One Hundred Twenty
“Look, Mom!”
That tiny rubber duck floated on the surface of Puck’s breakfast milk. I guess he hadn’t forgotten about that trinket again yet. So the duck floated on the milk and The Bear induced screaming giggles with a morning tickle. He was working from home today. Then the paintbrush went in Puck’s mouth like a lollipop…
“Puck. What?”
“It makes it more smoother. What do you expect?”
We were off to a great start.
Ten little fingers tickled my shoulder blades while I washed dishes. Puck was busy administering “hand massages”.
“Mom, I’ll give you a free hand massage. If you have any money.”
He was already distracted roping a box of my fat paperclips into necklaces for Crackers. He shoved one band around his arm to his shoulder…
“It goes all the way up to my WRIST!”
He showed off a power pump muscle. Then roped the same one up my arm…
“It goes all the way to your WAIST!”
Then he dunked it on his head…
“I’m an ANGEL!”
What the kid’ll do with just a box of paper clips…
Francis heaved in a heavy solid wood bunk bed before noon. The Bear paused for ten minutes to help. Good thing, because it would have probably been too heavy even for me to hold up while Francis socket-wrenched all the bolts into the heavy bars.
“Ok, Puck, let’s finish math while Uncle Francis works.”
“But. Mom! I’m the screw holder,” he held up a fistful of bolts and screws. “And, Mom… I think I might have to hold somethin’ else… too…”

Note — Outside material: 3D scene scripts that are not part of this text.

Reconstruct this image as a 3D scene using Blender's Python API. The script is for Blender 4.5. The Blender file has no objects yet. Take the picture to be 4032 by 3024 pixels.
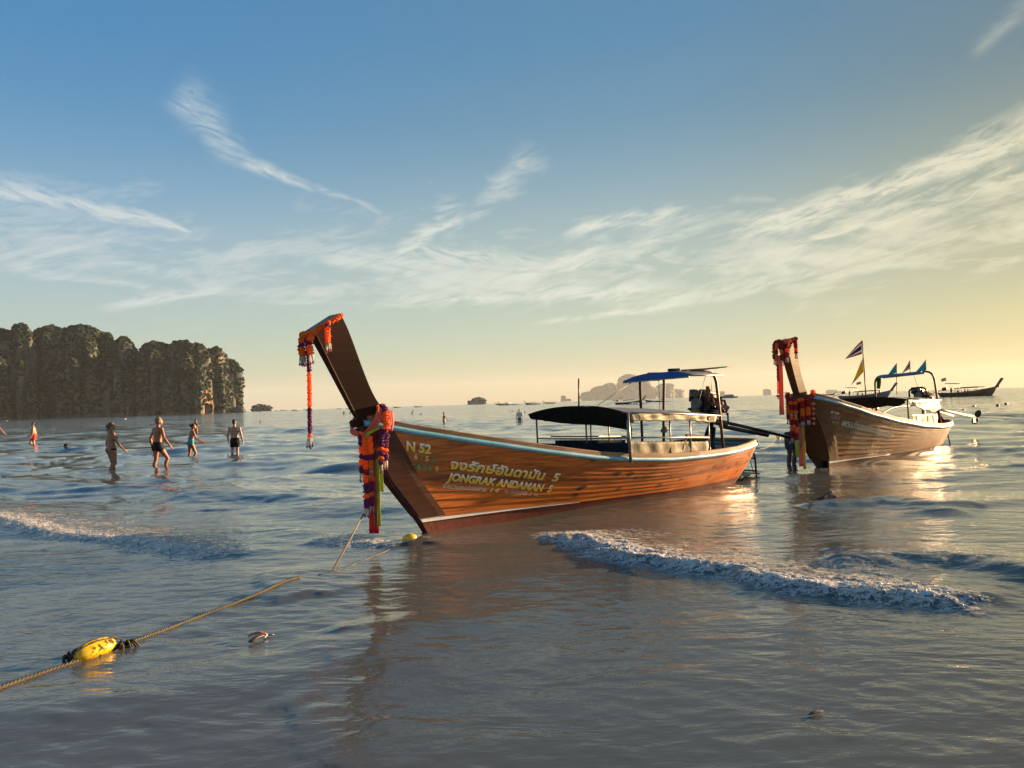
import bpy, bmesh, math, random
import numpy as np
from mathutils import Vector, Matrix, Euler
R=math.radians
SC=bpy.context.scene
COL=SC.collection
# ------------------------------------------------------------------ camera
cam_d=bpy.data.cameras.new('camera'); cam=bpy.data.objects.new('camera',cam_d); COL.objects.link(cam)
cam_d.sensor_width=36.0; cam_d.lens=36.0*2850/4032; cam_d.clip_start=0.05; cam_d.clip_end=60000
cam.matrix_world=Matrix.Translation((0,0,1.6))@Matrix.Rotation(R(91.5),4,'X')@Matrix.Rotation(R(-1.765),4,'Z')
SC.camera=cam
# ------------------------------------------------------------------ light
SUN_AZ=60.0; SUN_EL=8.5          # degrees: clockwise from +Y, above the horizon
SC.view_settings.view_transform='Standard'; SC.view_settings.look='None'
SC.view_settings.gamma=1.0; SC.view_settings.use_curve_mapping=False
SC.view_settings.exposure=2.0
SC.cycles.use_denoising=True
SC.cycles.max_bounces=6; SC.cycles.glossy_bounces=3; SC.cycles.diffuse_bounces=2; SC.cycles.volume_bounces=0
SC.cycles.transmission_bounces=3; SC.cycles.transparent_max_bounces=6
SC.cycles.sample_clamp_indirect=6.0
sd=Vector((math.sin(R(SUN_AZ))*math.cos(R(SUN_EL)),math.cos(R(SUN_AZ))*math.cos(R(SUN_EL)),math.sin(R(SUN_EL))))
sl=bpy.data.lights.new('sun','SUN'); sl.energy=SUN_E=5.0; sl.angle=R(0.6); sl.color=(1.0,0.64,0.33)
so=bpy.data.objects.new('sun',sl); COL.objects.link(so); so.rotation_euler=sd.to_track_quat('Z','Y').to_euler()
so.location=sd*50

class V:
    """tiny expression layer over shader math nodes"""
    nt=None
    def __init__(s,k): s.k=k
    @staticmethod
    def m(op,*a,clamp=False):
        n=V.nt.nodes.new('ShaderNodeMath'); n.operation=op; n.use_clamp=clamp
        for i,x in enumerate(a):
            if isinstance(x,V): V.nt.links.new(x.k,n.inputs[i])
            else: n.inputs[i].default_value=x
        return V(n.outputs[0])
    def __add__(s,o): return V.m('ADD',s,o)
    __radd__=__add__
    def __sub__(s,o): return V.m('SUBTRACT',s,o)
    def __rsub__(s,o): return V.m('SUBTRACT',o,s)
    def __mul__(s,o): return V.m('MULTIPLY',s,o)
    __rmul__=__mul__
    def __truediv__(s,o): return V.m('DIVIDE',s,o)
    def __pow__(s,o): return V.m('POWER',s,o)
    def clamp(s): return V.m('ADD',s,0.0,clamp=True)
    def ss(s,a,b):
        n=V.nt.nodes.new('ShaderNodeMapRange'); n.interpolation_type='SMOOTHSTEP'
        V.nt.links.new(s.k,n.inputs[0]); n.inputs[1].default_value=a; n.inputs[2].default_value=b
        return V(n.outputs[0])
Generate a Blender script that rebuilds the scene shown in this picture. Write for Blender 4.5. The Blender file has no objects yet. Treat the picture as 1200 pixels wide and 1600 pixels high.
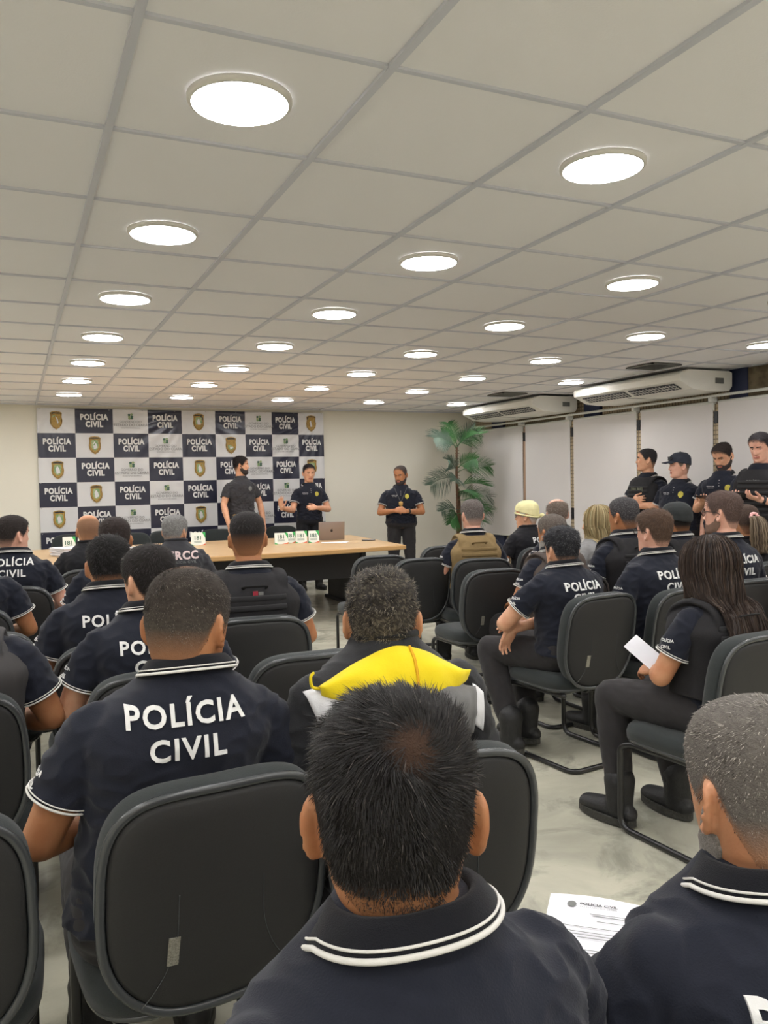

Anything to get out of “school”.
Francis was happy for a glass of ice water and a renegade ice cream sandwich as payment. But he declined my veggie burrito bake. The Bear, on the other hand, took a second helping.
Criky, it was warm.
As Puck and I made our way in a loop around town, the evidence of summer was looming. Although I had to admit that those heavy garlands of draping yellow-green in blue sky and ruffling wind are appealing more than usual this year. We hit the ATM, then Dress Barn – which Google Maps had marked incorrectly, by the way – for Mom.
Puck watched me solemnly, wedged between peg boards of fat heavy necklaces in salmon, lime green, and turquoise, as we waited in line. He held the tiny rubber duck, probably wishing he wasn’t there. Of course the three-tiered mirror was intriguing as we walked by the dressing rooms. I couldn’t blame him though. Fortunately our stay was probably somewhere under six minutes.
And the library – National Geographic best road trips, Anne of Green Gables on CD for Puck during next weekend’s road trip, an old Disney cartoon about a dragon, the long DVD version of “Sense & Sensibility” and, of course, more Garfield…
“Haven’t you read all of those already?” the librarian asked him.
“Not yet,” Puck answered seriously, scooting forward in his already-too-small flip-flops to grab the book stack. “There’s about one hundred Garfields.”
We had a game. Finally.
Puck was thrilled to have another spend-the-night, this time at Mom’s and Dad’s. The Bear got his double cheeseburgers. And we stopped in at Trader Joe’s for the usual. You could always tell The Bear’s selection from mine, apples to oranges.
We walked the four flights of stairs before The Bear’s knee gave out. And with a sort of hazy night inching down from the mid-80s, you could just see Matt Holliday cranking up for the home run to win a short game on a Tuesday. Losing streak cut. Applause and fireworks as we dusted peanut shells off our shoulders from the row above us. People shouting stuff about the Blues winning down the street as we walked out of the stadium. St. Louis is a connected city; what can I say.